* start MATERIAL PROVIDED *

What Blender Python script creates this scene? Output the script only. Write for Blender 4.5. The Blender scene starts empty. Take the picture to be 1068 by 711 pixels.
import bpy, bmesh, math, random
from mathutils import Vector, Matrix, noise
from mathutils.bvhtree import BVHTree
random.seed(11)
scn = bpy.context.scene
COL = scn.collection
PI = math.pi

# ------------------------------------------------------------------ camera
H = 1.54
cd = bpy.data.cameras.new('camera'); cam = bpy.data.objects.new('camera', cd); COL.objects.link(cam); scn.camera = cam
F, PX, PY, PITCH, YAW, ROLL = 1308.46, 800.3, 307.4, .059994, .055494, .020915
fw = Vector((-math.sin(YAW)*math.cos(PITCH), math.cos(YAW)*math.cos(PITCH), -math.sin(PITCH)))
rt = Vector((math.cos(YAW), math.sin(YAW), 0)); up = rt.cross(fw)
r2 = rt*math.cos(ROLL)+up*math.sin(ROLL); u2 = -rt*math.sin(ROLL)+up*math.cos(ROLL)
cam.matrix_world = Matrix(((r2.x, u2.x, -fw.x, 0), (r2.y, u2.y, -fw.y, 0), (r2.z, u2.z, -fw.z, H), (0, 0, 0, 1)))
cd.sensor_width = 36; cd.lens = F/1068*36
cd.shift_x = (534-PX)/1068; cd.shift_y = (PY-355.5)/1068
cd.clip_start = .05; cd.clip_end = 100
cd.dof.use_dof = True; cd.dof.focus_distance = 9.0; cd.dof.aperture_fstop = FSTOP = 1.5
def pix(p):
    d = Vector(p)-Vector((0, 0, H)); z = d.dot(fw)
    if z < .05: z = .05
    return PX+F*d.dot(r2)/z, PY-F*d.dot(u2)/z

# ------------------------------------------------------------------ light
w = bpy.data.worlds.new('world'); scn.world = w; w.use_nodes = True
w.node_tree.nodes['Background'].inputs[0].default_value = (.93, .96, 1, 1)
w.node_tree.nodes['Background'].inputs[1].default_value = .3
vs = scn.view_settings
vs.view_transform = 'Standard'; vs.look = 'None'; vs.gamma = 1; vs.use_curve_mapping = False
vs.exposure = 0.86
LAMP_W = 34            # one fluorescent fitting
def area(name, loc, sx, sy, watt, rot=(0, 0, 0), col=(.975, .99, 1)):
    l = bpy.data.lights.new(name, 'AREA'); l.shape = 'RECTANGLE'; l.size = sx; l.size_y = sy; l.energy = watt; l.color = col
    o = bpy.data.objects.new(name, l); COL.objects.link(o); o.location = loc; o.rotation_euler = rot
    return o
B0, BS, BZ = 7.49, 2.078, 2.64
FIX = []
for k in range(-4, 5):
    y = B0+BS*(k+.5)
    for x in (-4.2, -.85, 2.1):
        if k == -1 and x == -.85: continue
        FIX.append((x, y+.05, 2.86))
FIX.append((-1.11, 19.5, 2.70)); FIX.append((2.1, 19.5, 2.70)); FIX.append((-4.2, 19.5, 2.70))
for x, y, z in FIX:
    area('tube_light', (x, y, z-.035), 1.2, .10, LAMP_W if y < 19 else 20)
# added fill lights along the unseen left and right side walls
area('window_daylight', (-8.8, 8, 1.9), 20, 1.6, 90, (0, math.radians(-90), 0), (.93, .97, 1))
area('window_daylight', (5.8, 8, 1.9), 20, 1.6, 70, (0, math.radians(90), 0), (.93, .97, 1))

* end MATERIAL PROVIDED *
* start MATERIAL PROVIDED *

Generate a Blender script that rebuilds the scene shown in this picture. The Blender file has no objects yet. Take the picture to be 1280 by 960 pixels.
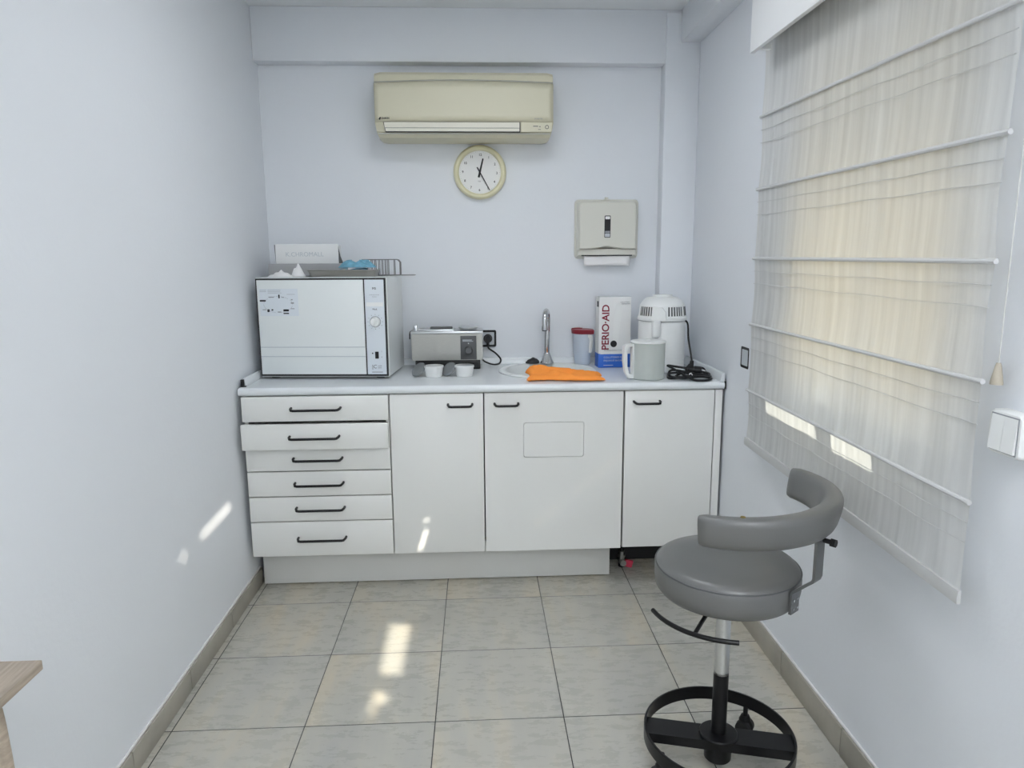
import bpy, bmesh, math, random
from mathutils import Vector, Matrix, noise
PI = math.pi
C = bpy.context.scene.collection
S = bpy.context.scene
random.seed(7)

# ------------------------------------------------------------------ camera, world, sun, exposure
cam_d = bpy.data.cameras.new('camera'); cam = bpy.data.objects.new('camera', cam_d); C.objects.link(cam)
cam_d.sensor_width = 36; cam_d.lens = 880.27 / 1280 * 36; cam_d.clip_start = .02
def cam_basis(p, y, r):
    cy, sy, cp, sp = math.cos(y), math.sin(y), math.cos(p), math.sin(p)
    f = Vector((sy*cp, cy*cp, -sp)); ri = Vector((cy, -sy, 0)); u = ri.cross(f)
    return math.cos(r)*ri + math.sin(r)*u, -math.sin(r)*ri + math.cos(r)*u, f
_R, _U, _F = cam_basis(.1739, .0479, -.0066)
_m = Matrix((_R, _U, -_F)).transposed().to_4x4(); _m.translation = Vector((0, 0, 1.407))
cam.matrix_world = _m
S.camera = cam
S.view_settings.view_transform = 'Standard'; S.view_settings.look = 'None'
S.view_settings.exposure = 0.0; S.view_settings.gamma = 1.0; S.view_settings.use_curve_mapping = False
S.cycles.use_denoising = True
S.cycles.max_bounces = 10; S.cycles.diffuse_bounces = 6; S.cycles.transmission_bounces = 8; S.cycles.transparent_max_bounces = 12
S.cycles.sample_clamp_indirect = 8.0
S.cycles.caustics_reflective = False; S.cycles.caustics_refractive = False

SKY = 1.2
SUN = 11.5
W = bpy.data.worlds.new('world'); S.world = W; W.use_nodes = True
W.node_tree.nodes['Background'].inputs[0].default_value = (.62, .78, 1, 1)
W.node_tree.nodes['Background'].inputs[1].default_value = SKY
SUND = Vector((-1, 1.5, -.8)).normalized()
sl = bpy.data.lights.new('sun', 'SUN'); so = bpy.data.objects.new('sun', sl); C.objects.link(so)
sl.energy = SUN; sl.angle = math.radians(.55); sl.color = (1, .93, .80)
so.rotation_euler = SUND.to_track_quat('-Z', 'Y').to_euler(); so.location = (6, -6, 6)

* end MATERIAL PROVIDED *
* start MATERIAL PROVIDED *

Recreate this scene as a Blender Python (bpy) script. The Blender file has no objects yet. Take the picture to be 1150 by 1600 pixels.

* end MATERIAL PROVIDED *

EXERCISE: Look above for the line containing "Generate a Blender", then write out every line from there down to the line containing "random.seed(7)", that line included, with no pictures.

EXERCISE SOLUTION:
Generate a Blender script that rebuilds the scene shown in this picture. The Blender file has no objects yet. Take the picture to be 1280 by 960 pixels.
import bpy, bmesh, math, random
from mathutils import Vector, Matrix, noise
PI = math.pi
C = bpy.context.scene.collection
S = bpy.context.scene
random.seed(7)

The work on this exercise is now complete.